##### Recorded information #####
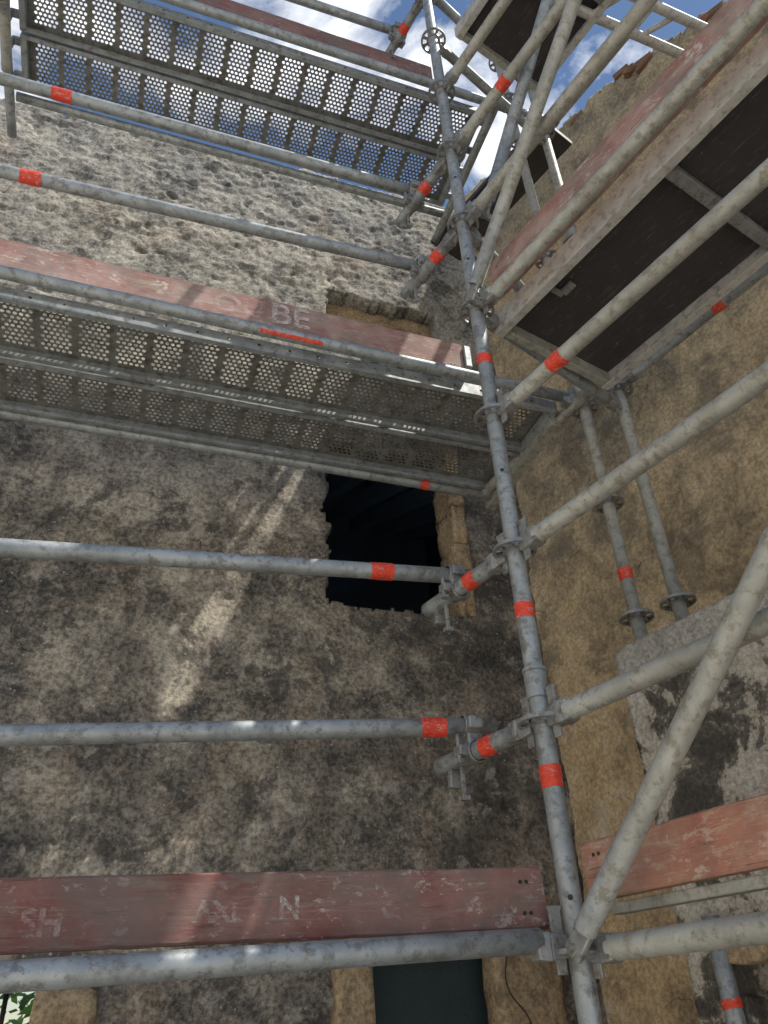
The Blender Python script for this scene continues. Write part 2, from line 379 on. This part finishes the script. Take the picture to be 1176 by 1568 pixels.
scaf=empty('scaffolding')
S=W(1.343,1.32,0); SX,SY=S.x,S.y
LV=[.12+.488*k for k in range(-3,14)]
standard('standard_main',SX,SY,-1.6,6.6,[z for z in LV],scaf,GALV,tapes=[(.475,.05),(.905,.042),(1.83,.04)],joints=[.70,3.12],holes=[.22,.74,1.36,2.33,2.84])
T1=W(2.12,1.55,0); T2=W(2.19,1.42,0)
standard('standard_back',T1.x,T1.y,.99,6.6,[1.17+.488*k for k in range(0,11) if k not in (3,5)],scaf,GALV2,tapes=[(1.34,.045)])
standard('standard_wall_side',T2.x,T2.y,.99,6.6,[1.19,2.17,3.15,4.12,4.9],scaf,GALV2,tapes=[(3.35,.05)])
standard('standard_bay_end',SX-2.57,SY,-1.6,6.6,LV,scaf)
standard('standard_bay_end_back',-1.06,2.03,1.9,6.6,[2.17,4.2,4.7],scaf)
E=W(1.343,-1.25,0); standard('standard_side_bay_end',E.x,E.y,-1.6,6.6,LV,scaf)
E2=W(2.19,-1.25,0); standard('standard_side_bay_end_back',E2.x,E2.y,.99,6.6,[1.19,2.17,3.15,4.12],scaf)
for k in (0,1,2,3,4,5,6,7,9):
    tp={3:[(.20,.055)],6:[(.25,.05)]}.get(k,[])
    ledger('guard_rail_side',(SX,SY,LV[3+k]),-BV,2.57,scaf,GALV2,tapes=tp)
ledger('guard_rail_wall_side',(T2.x,T2.y,2.20),-BV,2.67,scaf,GALV,tapes=[(.42,.045)])
ledger('guard_rail_wall_side',(T2.x,T2.y,4.12),-BV,2.67,scaf,GALV2)
ledger('guard_rail_wall_side',(T2.x,T2.y,4.62),-BV,2.67,scaf,GALV2,tapes=[(.3,.05)])
for z in (2.072,4.024,4.6):
    v=Vector((T2.x-SX,T2.y-SY,0)); ledger('transom',(SX,SY,z),v,v.length,scaf,GALV)
v=Vector((T1.x-SX,T1.y-SY,0)); ledger('transom_deck_end',(SX,SY,2.56),v,v.length,scaf,GALV)
tube('deck_bearer',(T1.x-.03,T1.y-.12,2.155),(1.50,2.80,2.155),GALV2,scaf)
box('deck_bearer_flange',Vector((1.57,2.45,2.13)),(YV,XV,ZV),(.66,.05,.05),GALV2,scaf)
def diag(name,p,b0,z0,b1,z1,mat):
    a=W(p,b0,z0); c=W(p,b1,z1); d=(c-a).normalized()
    tube(name,a+d*.03,c,mat,scaf)
    bm=bmesh.new(); n_=PV; obox(bm,a+d*.02,(d,d.cross(n_),n_),(.10,.048,.014),.95,.005)
    obox(bm,a-d*.02+PV*.02,(n_,d,d.cross(n_)),(.06,.022,.022),1,.004)
    bmobj('brace_end_plate',bm,CAST,scaf)
diag('diagonal_brace',1.275,1.25,.13,-.85,2.02,GALV2)
diag('diagonal_brace',1.285,1.27,2.08,-.35,3.90,GALV2)
diag('diagonal_brace',1.40,1.24,2.60,-.3,4.75,GALV)
stubs=[(.608,.42,(.20,.05)),(1.096,.42,(.19,.045)),(2.56,.40,(.16,.05)),(3.048,.40,(.18,.05)),(4.54,.42,(.2,.05))]
for z,L,(t,w) in stubs:
    c=Vector((SX,SY,z)); head(c,BV,scaf)
    tube('stub_bracket',c+BV*.09,c+BV*L,GALV,scaf,tapes=[(t-.09,w)])
def xrail(name,y,x0,z0,x1,z1,xa,xb,**k):
    s=(z1-z0)/(x1-x0); f=lambda x:z0+(x-x0)*s
    return tube(name,(xa,y,f(xa)),(xb,y,f(xb)),k.pop('mat',GALV),scaf,**k)
xrail('guard_rail',1.88,-.254,.584,.953,.684,-1.7,.975,tapes=[(1.7+.80,.07)])
xrail('guard_rail',1.88,-.358,1.06,1.013,1.158,-1.7,.99,tapes=[(1.7+.67,.07)])
xrail('guard_rail',1.88,-.68,2.56,.95,2.61,-1.7,.96,tapes=[(1.7-.585,.07)])
xrail('guard_rail',1.88,-.81,3.12,.96,3.14,-1.7,.96,tapes=[(1.7-.58,.075)])
xrail('guard_rail',1.88,-.5,4.62,.96,4.64,-1.7,.96)
for z,zr in ((.608,.680),(1.096,1.152),(2.56,2.61),(3.048,3.14),(4.54,4.64)):
    cx=SX+BV.x*.275; coupler(Vector((cx,1.88,zr)),XV,Vector((cx,1.88,z)),BV,scaf)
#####
Given exercise — Leave out the pictures and give the listing above again exactly.

Correct answer —
The Blender Python script for this scene continues. Write part 2, from line 379 on. This part finishes the script. Take the picture to be 1176 by 1568 pixels.
scaf=empty('scaffolding')
S=W(1.343,1.32,0); SX,SY=S.x,S.y
LV=[.12+.488*k for k in range(-3,14)]
standard('standard_main',SX,SY,-1.6,6.6,[z for z in LV],scaf,GALV,tapes=[(.475,.05),(.905,.042),(1.83,.04)],joints=[.70,3.12],holes=[.22,.74,1.36,2.33,2.84])
T1=W(2.12,1.55,0); T2=W(2.19,1.42,0)
standard('standard_back',T1.x,T1.y,.99,6.6,[1.17+.488*k for k in range(0,11) if k not in (3,5)],scaf,GALV2,tapes=[(1.34,.045)])
standard('standard_wall_side',T2.x,T2.y,.99,6.6,[1.19,2.17,3.15,4.12,4.9],scaf,GALV2,tapes=[(3.35,.05)])
standard('standard_bay_end',SX-2.57,SY,-1.6,6.6,LV,scaf)
standard('standard_bay_end_back',-1.06,2.03,1.9,6.6,[2.17,4.2,4.7],scaf)
E=W(1.343,-1.25,0); standard('standard_side_bay_end',E.x,E.y,-1.6,6.6,LV,scaf)
E2=W(2.19,-1.25,0); standard('standard_side_bay_end_back',E2.x,E2.y,.99,6.6,[1.19,2.17,3.15,4.12],scaf)
for k in (0,1,2,3,4,5,6,7,9):
    tp={3:[(.20,.055)],6:[(.25,.05)]}.get(k,[])
    ledger('guard_rail_side',(SX,SY,LV[3+k]),-BV,2.57,scaf,GALV2,tapes=tp)
ledger('guard_rail_wall_side',(T2.x,T2.y,2.20),-BV,2.67,scaf,GALV,tapes=[(.42,.045)])
ledger('guard_rail_wall_side',(T2.x,T2.y,4.12),-BV,2.67,scaf,GALV2)
ledger('guard_rail_wall_side',(T2.x,T2.y,4.62),-BV,2.67,scaf,GALV2,tapes=[(.3,.05)])
for z in (2.072,4.024,4.6):
    v=Vector((T2.x-SX,T2.y-SY,0)); ledger('transom',(SX,SY,z),v,v.length,scaf,GALV)
v=Vector((T1.x-SX,T1.y-SY,0)); ledger('transom_deck_end',(SX,SY,2.56),v,v.length,scaf,GALV)
tube('deck_bearer',(T1.x-.03,T1.y-.12,2.155),(1.50,2.80,2.155),GALV2,scaf)
box('deck_bearer_flange',Vector((1.57,2.45,2.13)),(YV,XV,ZV),(.66,.05,.05),GALV2,scaf)
def diag(name,p,b0,z0,b1,z1,mat):
    a=W(p,b0,z0); c=W(p,b1,z1); d=(c-a).normalized()
    tube(name,a+d*.03,c,mat,scaf)
    bm=bmesh.new(); n_=PV; obox(bm,a+d*.02,(d,d.cross(n_),n_),(.10,.048,.014),.95,.005)
    obox(bm,a-d*.02+PV*.02,(n_,d,d.cross(n_)),(.06,.022,.022),1,.004)
    bmobj('brace_end_plate',bm,CAST,scaf)
diag('diagonal_brace',1.275,1.25,.13,-.85,2.02,GALV2)
diag('diagonal_brace',1.285,1.27,2.08,-.35,3.90,GALV2)
diag('diagonal_brace',1.40,1.24,2.60,-.3,4.75,GALV)
stubs=[(.608,.42,(.20,.05)),(1.096,.42,(.19,.045)),(2.56,.40,(.16,.05)),(3.048,.40,(.18,.05)),(4.54,.42,(.2,.05))]
for z,L,(t,w) in stubs:
    c=Vector((SX,SY,z)); head(c,BV,scaf)
    tube('stub_bracket',c+BV*.09,c+BV*L,GALV,scaf,tapes=[(t-.09,w)])
def xrail(name,y,x0,z0,x1,z1,xa,xb,**k):
    s=(z1-z0)/(x1-x0); f=lambda x:z0+(x-x0)*s
    return tube(name,(xa,y,f(xa)),(xb,y,f(xb)),k.pop('mat',GALV),scaf,**k)
xrail('guard_rail',1.88,-.254,.584,.953,.684,-1.7,.975,tapes=[(1.7+.80,.07)])
xrail('guard_rail',1.88,-.358,1.06,1.013,1.158,-1.7,.99,tapes=[(1.7+.67,.07)])
xrail('guard_rail',1.88,-.68,2.56,.95,2.61,-1.7,.96,tapes=[(1.7-.585,.07)])
xrail('guard_rail',1.88,-.81,3.12,.96,3.14,-1.7,.96,tapes=[(1.7-.58,.075)])
xrail('guard_rail',1.88,-.5,4.62,.96,4.64,-1.7,.96)
for z,zr in ((.608,.680),(1.096,1.152),(2.56,2.61),(3.048,3.14),(4.54,4.64)):
    cx=SX+BV.x*.275; coupler(Vector((cx,1.88,zr)),XV,Vector((cx,1.88,z)),BV,scaf)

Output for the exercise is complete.